Improving Email Deliverability by Segmenting by User Engagement
Posted by: jocelynster in email marketing, email, content on Aug 03, 2010

As ISPs begin to lock down deliverability more by combining IP reputation with domain reputation (ie: it's not just the IP you send from but the domain of your email as well), things that set off spam folder triggers such as user spam complaints, defunct email addresses and inbox auto hits, become more important to making sure that you keep your list clean and in the inbox. One tool for ensuring your lists' safety is to segment your list by user engagement.
What's user engagement? It's whether a user, with any regularity, has been shown to open and click your past emails. So, for example, if you email once a week, and a user opens the email weekly, he or she is a very engaged user. If he or she opens once a month, then that's a semi-engaged user. And if it's been months since a user opened one of your emails, that's just not an engaged user!
Here's the reality. The bulk of your sales will come from your most engaged users, so ensuring that the list of those users gets delivered every time is of key importance. When you send to your disengaged users, you increase the counts of unopened emails, spasm and unsubs - all things that email ISPs notice and which will eventually have you going to spam regularly. The downside is that, likely, you're long term lapsed or disengaged users constitute a huge portion of your list, and even if they respond in small percentage numbers, that's often significant revenue in terms of raw numbers. But in the end, sending less often to your longer lapsed or disengaged customers may be necessary in order to ensure that you can reliably deliver email.
One solution? Work harder to keep your list clean and your users engaged. Here are some tips:
Send Content that Matters: We say it all of the time, but if you're sending content that your users, clients and customers want, you'll have better overall engagement metrics. Don't cheap out on content.
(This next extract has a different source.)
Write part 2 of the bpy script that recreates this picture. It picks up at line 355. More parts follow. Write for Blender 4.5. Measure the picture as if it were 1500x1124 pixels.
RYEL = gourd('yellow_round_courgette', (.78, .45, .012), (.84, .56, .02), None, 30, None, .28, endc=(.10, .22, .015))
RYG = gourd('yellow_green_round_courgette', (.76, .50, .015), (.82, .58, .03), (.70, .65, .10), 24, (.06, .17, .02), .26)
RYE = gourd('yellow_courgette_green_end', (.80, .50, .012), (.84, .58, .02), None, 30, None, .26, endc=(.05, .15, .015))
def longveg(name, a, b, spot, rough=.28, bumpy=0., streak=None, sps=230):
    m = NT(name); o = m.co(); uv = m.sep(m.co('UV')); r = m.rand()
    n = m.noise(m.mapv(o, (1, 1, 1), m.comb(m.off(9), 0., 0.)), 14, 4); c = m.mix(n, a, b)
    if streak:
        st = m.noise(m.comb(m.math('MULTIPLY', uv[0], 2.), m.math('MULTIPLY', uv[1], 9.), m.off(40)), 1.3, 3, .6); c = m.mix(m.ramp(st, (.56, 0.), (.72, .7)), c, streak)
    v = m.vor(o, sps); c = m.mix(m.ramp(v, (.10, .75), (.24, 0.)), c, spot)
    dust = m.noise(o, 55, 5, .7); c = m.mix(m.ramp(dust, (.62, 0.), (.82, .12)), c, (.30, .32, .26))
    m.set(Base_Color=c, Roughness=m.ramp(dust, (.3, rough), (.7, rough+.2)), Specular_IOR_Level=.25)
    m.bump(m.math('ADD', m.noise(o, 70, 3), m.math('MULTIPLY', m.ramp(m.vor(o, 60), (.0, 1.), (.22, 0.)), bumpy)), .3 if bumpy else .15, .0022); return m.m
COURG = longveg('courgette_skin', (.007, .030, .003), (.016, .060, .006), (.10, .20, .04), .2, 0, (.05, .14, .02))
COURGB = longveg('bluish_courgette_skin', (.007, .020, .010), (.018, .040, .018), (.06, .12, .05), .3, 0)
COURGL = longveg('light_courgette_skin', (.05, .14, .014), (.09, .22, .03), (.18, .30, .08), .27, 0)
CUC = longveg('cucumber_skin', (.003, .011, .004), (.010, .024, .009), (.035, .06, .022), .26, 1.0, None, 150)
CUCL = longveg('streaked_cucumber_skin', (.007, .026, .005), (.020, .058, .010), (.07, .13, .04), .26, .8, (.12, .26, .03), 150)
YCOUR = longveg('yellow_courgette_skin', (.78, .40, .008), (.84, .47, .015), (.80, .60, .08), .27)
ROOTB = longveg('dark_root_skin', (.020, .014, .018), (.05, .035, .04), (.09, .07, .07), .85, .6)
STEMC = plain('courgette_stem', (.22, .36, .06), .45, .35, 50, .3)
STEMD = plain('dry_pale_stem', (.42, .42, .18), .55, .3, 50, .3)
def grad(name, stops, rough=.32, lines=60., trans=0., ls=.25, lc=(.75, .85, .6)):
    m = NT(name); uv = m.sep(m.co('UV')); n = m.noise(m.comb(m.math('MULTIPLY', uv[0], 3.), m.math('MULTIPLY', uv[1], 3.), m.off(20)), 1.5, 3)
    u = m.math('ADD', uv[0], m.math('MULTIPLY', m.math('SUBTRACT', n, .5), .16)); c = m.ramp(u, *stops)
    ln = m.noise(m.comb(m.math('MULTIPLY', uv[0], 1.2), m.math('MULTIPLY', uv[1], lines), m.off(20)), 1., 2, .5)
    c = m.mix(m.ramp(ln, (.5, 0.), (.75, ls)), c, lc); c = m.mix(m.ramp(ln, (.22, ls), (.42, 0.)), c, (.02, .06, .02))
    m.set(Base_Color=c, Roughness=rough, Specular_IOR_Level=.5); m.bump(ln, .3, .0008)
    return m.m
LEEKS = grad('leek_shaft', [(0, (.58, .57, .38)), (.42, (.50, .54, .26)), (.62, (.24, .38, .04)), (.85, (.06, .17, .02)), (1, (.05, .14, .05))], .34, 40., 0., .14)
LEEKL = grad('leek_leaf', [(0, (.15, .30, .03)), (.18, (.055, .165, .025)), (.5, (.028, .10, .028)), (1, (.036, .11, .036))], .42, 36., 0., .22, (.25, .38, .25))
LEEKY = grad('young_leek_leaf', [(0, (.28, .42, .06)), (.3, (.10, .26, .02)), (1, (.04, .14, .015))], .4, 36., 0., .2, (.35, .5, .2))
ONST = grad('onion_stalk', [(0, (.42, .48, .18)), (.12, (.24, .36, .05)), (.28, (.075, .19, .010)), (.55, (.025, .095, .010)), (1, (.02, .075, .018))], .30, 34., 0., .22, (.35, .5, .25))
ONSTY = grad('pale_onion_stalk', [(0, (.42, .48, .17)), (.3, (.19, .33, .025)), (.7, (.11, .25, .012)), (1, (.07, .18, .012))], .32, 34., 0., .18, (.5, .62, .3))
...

Give People and Option of Email Frequency: When joining your list, let people determine how often they want to receive email. The downside? Many people are going to select a frequency that's less often than you want to send to them. The upside? You won't oversend to them, thus increasing the likelihood that they disengage or even unsubscribe. But if you collect the data, USE the data.
Follow Basic Email Best Practices: Test creatives, use good subject lines, send on high open rate days, do all of the things that are designed to make your email list respond in optimized ways, and it's likely that they will. That gives you a higher number of engaged users, a better domain and IP reputation ranking, and, most importantly, the best revenue results from your email program.